Ruling

Resolution Statement – 10567-22 Marson v express.co.uk

    • Date complaint received

      6th October 2022

    • Outcome

      Resolved - IPSO mediation

    • Code provisions

      1 Accuracy

Resolution Statement – 10567-22 Marson v express.co.uk

Summary of Complaint

1. James Marson complained to the Independent Press Standards Organisation that express.co.uk breached Clause 1 (Accuracy) of the Editors’ Code of Practice in an article headlined “Brexit trade victory! UK strikes new US deal with major state TODAY in £200bn turbo boost”, published on 21 July 2022.

2. The article, which appeared online only, reported on a trade deal with North Carolina. The sub-headline stated that “BREXIT Britain is a step closer to a free trade deal with the US today after boosting a £200billion agreement with North Carolina”, while the article went on to report that the deal – the “second trade and economic Memorandum of Understanding (MoU) with a US state” – would boost the “existing £200 billion deal with the US.”

3. The complainant said that the headline and sub-headline were inaccurate in breach of Clause 1, as they inaccurately suggested that the United Kingdom had a trading relationship with North Carolina worth £200 billion, which the deal would “boost”. He said that as a government press release promoting the deal referred to $1.6 billion dollars of trade between North Carolina and the United Kingdom. The complainant said that the £200 billion trade relationship was in fact with the United States as a whole.

4. The publication amended the article the day after it was published, and before it had been made aware of the complainant’s concerns. The headline was amended to read “Brexit trade victory! UK strikes new US deal with major state TODAY”, and the following correction was added to the top of the article:

Correction: A previous headline on this article stated 'Brexit trade victory! UK strikes new US deal with major state TODAY in £200bn turbo boost'. In fact, according to Penny Mordaunt, the deal will see UK "grow our already £220bn trade relationship" rather than create a £200bn boost. We are happy to clarify this.

5. The complainant said that his complaint had not been addressed. He noted that the article’s sub-headline still referred to the deal “boosting a £200billion agreement with North Carolina” – which was not the case. He again referred to the government press release, which stated: "The state already buys $1.6bn (or £1.2bn)- of goods from the UK”. He said that, therefore, the article’s sub-headline boosted the value of the existing trade relationship by nearly £199 billion.

6. The complainant further noted that the article suggested that there was a “deal” with the United States.
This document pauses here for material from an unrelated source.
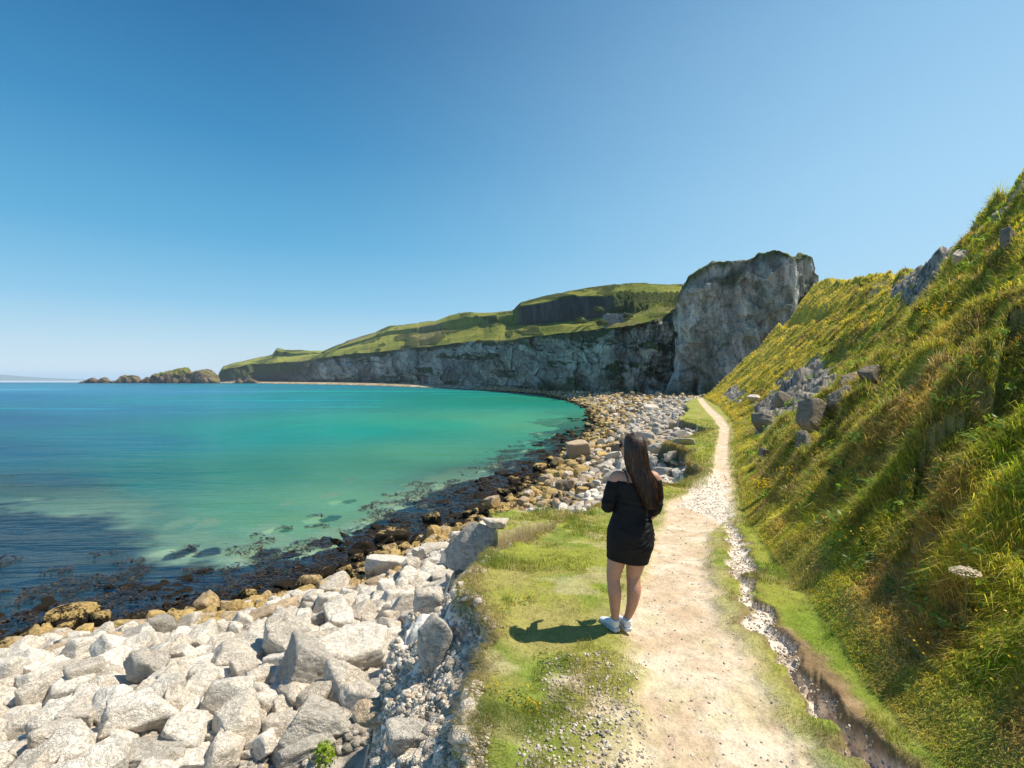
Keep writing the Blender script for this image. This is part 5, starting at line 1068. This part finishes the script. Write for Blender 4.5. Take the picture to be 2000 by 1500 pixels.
# ------------------------------------------------------------------ plants and the ruin
def leafmesh(name, rows, mat):      # rows: list of (P (n,4,3) quads, colour)
    V = np.concatenate([r[0].reshape(-1, 3) for r in rows]); C = np.concatenate([np.repeat(np.broadcast_to(r[1], (len(r[0]), 3)), 4, 0) for r in rows])
    return np_mesh(name, V, np.arange(len(V)).reshape(-1, 4), C, False, mat)
def fern(seed, R=.38, nf_=13):
    g = np.random.default_rng(seed); out = []
    for k in range(nf_):
        a = k/nf_*6.28+g.normal()*.3; L = R*g.uniform(.7, 1.15); n = 18; f = np.linspace(.08, 1, n); rise = g.uniform(.5, .9)
        px = np.cos(a)*L*f; py = np.sin(a)*L*f; pz = L*(rise+.35)*(f*1.5-f*f*.85); w_ = L*.19*np.sin(np.pi*np.clip(f*.92+.08, 0, 1))**.8; th = L*.026
        for sg in (-1, 1):
            sx, sy = -np.sin(a)*sg, np.cos(a)*sg; dx, dy = np.cos(a), np.sin(a); q = np.zeros((n, 4, 3))
            for c_, (u_, v_) in enumerate([(0, -.6), (0, .6), (1, .75), (1, .45)]):
                q[:, c_, 0] = px+sx*w_*u_+dx*th*v_+dx*w_*.25*u_; q[:, c_, 1] = py+sy*w_*u_+dy*th*v_+dy*w_*.25*u_; q[:, c_, 2] = pz-w_*.25*u_
            out.append((q, np.array([.17, .27, .03])*g.uniform(.6, 1.25)))
    return out
def bush(seed, R, n=1500, col=(.09, .13, .03), flat=.8, leaf=.07):
    g = np.random.default_rng(seed); d = g.normal(size=(n, 3)); d /= np.linalg.norm(d, axis=1)[:, None]; d[:, 2] = np.abs(d[:, 2])
    r_ = R*(.55+.45*g.uniform(size=n)**.4)*(1+.35*fbm3(d+seed, 1.8, 3, seed)); c = d*r_[:, None]*np.array([1, 1, flat]); u = g.normal(size=(n, 3)); u /= np.linalg.norm(u, axis=1)[:, None]; v = np.cross(u, d); s = R*leaf*g.uniform(.6, 1.4, n)[:, None]
    q = np.stack([c-u*s, c+v*s*.6, c+u*s, c-v*s*.6], 1); return [(q, np.array(col)[None]*g.uniform(.6, 1.5, n)[:, None])]
def plant(name, rows, px, py, label, cat, grp, scale=1., extra=None, yoff=0.):
    x, y, z = hit(px, py); o = bpy.data.objects.new(name, None) if extra else link(name, leafmesh(name, rows, M_GRASS))
    if extra:
        COL.objects.link(o); link('leaf', leafmesh('leaf', rows, M_GRASS), o)['kind'] = 'stuff'
        for nm, rw in extra: link(nm, leafmesh(nm, rw, M_GRASS), o)['kind'] = 'stuff'
    o.location = (x, y, z+yoff); o.scale = (scale,)*3; tag(o, label, cat, grp); return o
FN = [(1640, 1030, 'bright fern in the middle of the hillside grass above the yellow flower patch'), (1595, 1005, 'fern just left of the middle hillside ferns'), (1722, 965, 'fern beside the brown tussock at mid slope'), (1790, 905, 'fern below the pale dry tussock high on the slope'), (1832, 1020, 'fern above the small grey stone in the grass'), (1930, 880, 'large fern near the right border at mid height'),
      (1975, 860, 'fern touching the right border beside the large one'), (1965, 730, 'upper fern by the right border under the hump'), (1850, 800, 'fern in the centre of the upper hillside'), (1880, 742, 'fern above the central upper one'), (1745, 850, 'fern beneath the shaded shoulder of the hill'), (1690, 880, 'small fern left of the one beneath the shoulder'), (1905, 560, 'fern beside the pale ridge rock'), (1960, 560, 'fern under the round grey rock by the right border'),
      (1500, 905, 'leafy fern close to the path bend'), (1515, 940, 'second leafy fern down from the path bend'), (1870, 1240, 'dark leafy plant under the white umbrella-shaped flower'), (1985, 980, 'fern above the deep shadow at the right border'), (1940, 1110, 'fern under the deep shadow at the right border'), (1590, 940, 'fern above the yellow flowers near the path')]
for i, (px, py, lb) in enumerate(FN):
    x, y, z = hit(px, py); plant('fern', fern(500+i, 1), px, py, lb, 'fern', 'ferns on the hillside', .15+.010*y)
def flowers(seed, R, n, sz, h=.06):
    g = np.random.default_rng(seed); rad = R*np.sqrt(g.uniform(size=n)); a = g.uniform(0, 6.28, n); c = np.stack([np.cos(a)*rad, np.sin(a)*rad, h*g.uniform(.6, 1.3, n)], -1); q = []
    for k in range(3):
        u = g.normal(size=(n, 3)); u[:, 2] *= .4; u /= np.linalg.norm(u, axis=1)[:, None]; v = np.cross(u, g.normal(size=(n, 3))); v /= np.linalg.norm(v, axis=1)[:, None]; s = sz*g.uniform(.7, 1.3, n)[:, None]; q.append(np.stack([c-u*s, c+v*s, c+u*s, c-v*s], 1))
    return [(np.concatenate(q), np.array([.80, .62, .04])[None]*g.uniform(.75, 1.1, 3*n)[:, None])]
FL = [(1010, 1372, .14, 30, 'densest clump of yellow flowers, at the ledge edge near the bottom'), (962, 1352, .05, 8, 'few yellow flowers at the very lip of the ledge'), (1045, 1385, .09, 16, 'yellow flowers on the path side of the densest clump'), (1028, 1402, .08, 12, 'lowest yellow flowers on the ledge'), (1020, 1178, .16, 14, 'yellow flowers in the turf left of the woman, above her shadow'), (985, 1195, .10, 8, 'few yellow flowers beside the ledge fringe above the shadow'), (1075, 1290, .2, 7, 'sparse yellow flowers below the shadow of the woman'),
      (1508, 972, .42, 130, 'large yellow flower patch where the hill meets the path verge'), (1540, 950, .25, 50, 'upper end of the yellow patch beside the path verge'), (1655, 1080, .35, 26, 'orange-yellow flowers among the tussocks at mid slope'), (1690, 1105, .25, 14, 'few yellow flowers below the orange-yellow ones'), (1855, 632, .55, 160, 'bright yellow gorse-like patch high on the slope'), (1935, 1310, .2, 9, 'yellow flowers low on the slope near the right border'), (1790, 1345, .12, 6, 'pair of yellow heads low in the long grass'), (1965, 1395, .12, 8, 'yellow flowers in the lower right grass'), (1700, 700, .3, 20, 'yellow flowers beside the highest outcrop')]
for i, (px, py, R, n, lb) in enumerate(FL):
    x, y, z = hit(px, py)
    plant('yellow_flower_clump', bush(600+i, R*.8, 90, (.22, .30, .05), .2, .09), px, py, lb, 'wildflowers', 'yellow wildflower clumps', 1, [('blossom', flowers(620+i, R, n, max(.007, .0016*y), .05 if px < 1200 else .30))])
# white umbel
x, y, z = hit(1888, 1222); um = bpy.data.objects.new('umbel_flower', None); COL.objects.link(um); um.location = (x, y, z+.03); tag(um, 'single white umbrella-shaped flower head standing above the lower hillside grass', 'wildflower')
V, Q, T_ = limb([(0, 0, -.02, .006, .006), (.01, 0, .15, .005, .005), (.0, 0, .31, .004, .004)], (1, 0, 0), 4, 8); m = NT('green_stem'); M_STEM = m.done(m.pbsdf((.16, .20, .05), .7))
link('stem', np_mesh('stem', V, [Q, T_], None, True, M_STEM), um)
g = np.random.default_rng(3); n = 420; a = g.uniform(0, 6.28, n); rad = .085*np.sqrt(g.uniform(size=n)); c = np.stack([np.cos(a)*rad, np.sin(a)*rad, .345-.5*rad**2*8+.02*g.normal(size=n)*.3], -1); u = g.normal(size=(n, 3)); u[:, 2] *= .3; u /= np.linalg.norm(u, axis=1)[:, None]; v = np.cross(u, [0, 0, 1.])
q = np.stack([c-u*.007, c+v*.007, c+u*.007, c-v*.007], 1); link('flower_head', leafmesh('flower_head', [(q, np.array([.80, .72, .66]))], M_GRASS), um)['kind'] = 'stuff'
for k in range(12):
    a_ = k/12*6.28; V, Q, T_ = limb([(0, 0, .305, .0025, .0025), (.07*math.cos(a_), .07*math.sin(a_), .338, .002, .002)], (0, 0, 1), 2, 6); link('ray', np_mesh('ray', V, [Q, T_], None, True, M_STEM), um)
plant('weed', bush(701, .16, 260, (.28, .40, .03), 1.8, .2), 632, 1490, 'bright green leafy weed growing in the shaded rubble near the bottom', 'weed', None)
plant('weed', bush(702, .10, 220, (.38, .36, .05), 1.2, .12), 613, 1236, 'yellow-green tuft between the leaning rough slab and the flat boulder', 'weed', None)
plant('weed', bush(703, .35, 260, (.10, .26, .14), .6, .16), 1320, 903, 'bluish-green plant under the near turf overhang right of the woman', 'weed', None)
plant('weed', bush(704, .16, 240, (.36, .28, .10), .9, .14), 762, 1255, 'dry ochre tuft right of the huge pale blocky boulder', 'weed', None)
plant('weed', bush(705, .24, 400, (.26, .10, .10), 1.4, .16), 1872, 466, 'pinkish flower stalks against the sky on the hill ridge', 'weed', None)
# green weed patches on tidal rocks
for i, (px, py, R, lb) in enumerate([(330, 1152, .22, 'bright green algae spot among brown seaweed'), (218, 1222, .4, 'dull green algae beside the golden boulder'), (570, 1122, .5, 'green algae in the shallow water below the shallows'), (640, 1192, .25, 'yellow-green algae between cream boulders'), (1100, 932, .9, 'bright green algae beside the bay of dark weed'), (930, 1000, .5, 'green algae under the yellow lichened rock')]):
    plant('algae', bush(720+i, R, 500, (.16, .28, .02), .25, .10), px, py, lb, 'algae', 'green algae patches on the tide rocks', yoff=.05)
# ruined stone building on the cliff top
rb_ = bpy.data.objects.new('ruined_building', None); COL.objects.link(rb_)
d = 214.; xr0 = (1184-CX)/F*d; xr1 = (1220-CX)/F*d; W_ = xr1-xr0; hits = float(CZ+(HY-631)*d/F)
rb_.location = ((xr0+xr1)/2, d, hits); tag(rb_, 'roofless grey stone building with dark window openings on the cliff top', 'building')
m = NT('ruin_stone'); n_ = m.noise(1.5, 4, .7, m.pos()); M_RUIN = m.done(m.pbsdf(m.ramp(n_, [(.35, (.16, .15, .15)), (.55, (.34, .32, .31)), (.7, (.48, .44, .42))]), .95, m.bump(n_, .7, .3), .1))
def boxes(name, bl, mat, parent, jag=0.):
    V, Q = [], []; g = np.random.default_rng(4)
    for x0, x1, y0, y1, z0, z1 in bl:
        o = len(V); V += [(x0, y0, z0), (x1, y0, z0), (x1, y1, z0), (x0, y1, z0)]+[(a_, b_, z1+jag*g.uniform(-1, 1)) for a_, b_ in ((x0, y0), (x1, y0), (x1, y1), (x0, y1))]
        Q += [(o, o+3, o+2, o+1), (o+4, o+5, o+6, o+7), (o, o+1, o+5, o+4), (o+1, o+2, o+6, o+5), (o+2, o+3, o+7, o+6), (o+3, o, o+4, o+7)]
    return link(name, np_mesh(name, V, np.array(Q), None, False, mat), parent)
h2 = W_/2; bl = []; e = [-h2, -h2+1.0, -h2+1.7, -h2+3.0, -h2+3.7, -h2+5.0, -h2+5.8, h2]
for k in range(7):
    if k % 2 == 0: bl.append((e[k]+(.0 if k else 0), e[k+1], 0, .5, -3, 3.7))
    else: bl += [(e[k], e[k+1], .003, .497, -3, 1.2), (e[k], e[k+1], .003, .497, 2.5, 3.6)]
boxes('front_wall', bl, M_RUIN, rb_, .25); boxes('side_wall', [(-h2-.45, -h2-.003, 0, 5, -3, 3.4)], M_RUIN, rb_, .3); boxes('side_wall', [(h2+.003, h2+.45, 0, 5, -3, 4.3)], M_RUIN, rb_, .2); boxes('back_wall', [(-h2-.45, h2+.45, 5.003, 5.5, -3, 3.6)], M_RUIN, rb_, .3)
for i, (px, py, dd, R, col, lb) in enumerate([(1176, 630, 212, 2.6, (.07, .10, .025), 'rounded dark bush against the left end of the ruined building'), (1134, 626, 262, 3.2, (.08, .12, .03), 'bush standing alone before the dark quarry face'), (1226, 616, 214, 2.2, (.05, .08, .02), 'dark bush just right of the ruined building'), (1168, 604, 250, 3.0, (.06, .09, .022), 'bush behind and above the left end of the ruin'), (936, 667, 470, 3.5, (.05, .07, .02), 'small dark shrub on the rim of the long cliff')]):
    o = link('bush', leafmesh('bush', bush(800+i, R, 1600, col, .85, .08), M_GRASS)); o.location = ((px-CX)/F*dd, dd, CZ+(HY-py)/F*dd-R*.4); tag(o, lb, 'bush', 'bushes on the cliff top')
# ------------------------------------------------------------------ sea air
b0, b1, z0, z1 = -31000., 31000., -14., 175.
V = [(x, y, z) for z in (z0, z1) for x, y in ((b0, b0), (b1, b0), (b1, b1), (b0, b1))]
Q = np.array([(0, 3, 2, 1), (4, 5, 6, 7), (0, 1, 5, 4), (1, 2, 6, 5), (2, 3, 7, 6), (3, 0, 4, 7)])
m = NT('haze'); v = m.n('ShaderNodeVolumePrincipled'); v.inputs['Color'].default_value = (.72, .85, 1, 1); v.inputs['Density'].default_value = .00008; v.inputs['Anisotropy'].default_value = .2
m.l(v.outputs[0], m.out.inputs['Volume'])
tag(link('haze', np_mesh('haze', V, Q, None, False, m.m)), None, None, None, 'stuff')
He said that there was no such deal, which the press release made clear by referring simply to a “£200bn trade relationship”. He also expressed concern over the accuracy of the correction, where it referred to an MP stating that the deal would boost the “£220bn trade relationship”, while the press release quoted the MP as saying the deal would “grow our already £200bn trade relationship”.

Relevant Code Provisions

Clause 1 (Accuracy)

i) The Press must take care not to publish inaccurate, misleading or distorted information or images, including headlines not supported by the text.

ii) A significant inaccuracy, misleading statement or distortion must be corrected, promptly and with due prominence, and — where appropriate — an apology published. In cases involving IPSO, due prominence should be as required by the regulator.

iii) A fair opportunity to reply to significant inaccuracies should be given, when reasonably called for.

iv) The Press, while free to editorialise and campaign, must distinguish clearly between comment, conjecture and fact.

Mediated Outcome

7. The complaint was not resolved through direct correspondence between the parties. IPSO therefore began an investigation into the matter.

8. During IPSO’s investigation the publication removed the sub-headline from the article. It accepted that it was misleading to report that the £200 billion figure was a boost and that this figure referred to the trade relationship with North Carolina. It also amended the correction, so that it read:

Correction: A previous headline on this article stated 'Brexit trade victory! UK strikes new US deal with major state TODAY in £200bn turbo boost'. In fact, according to Penny Mordaunt, the deal will see UK "grow our already £200bn trade relationship" rather than create a £200bn boost. The article also reported that the £200bn deal was exclusively with North Carolina. In fact, there is no deal with North Carolina nor US, but merely a trade relationship with the United States worth £200bn. We are happy to clarify this.

9. The complainant said that this would resolve the matter to his satisfaction.

10. As the complaint was successfully mediated, the Complaints Committee did not make a determination as to whether there had been any breach of the Code.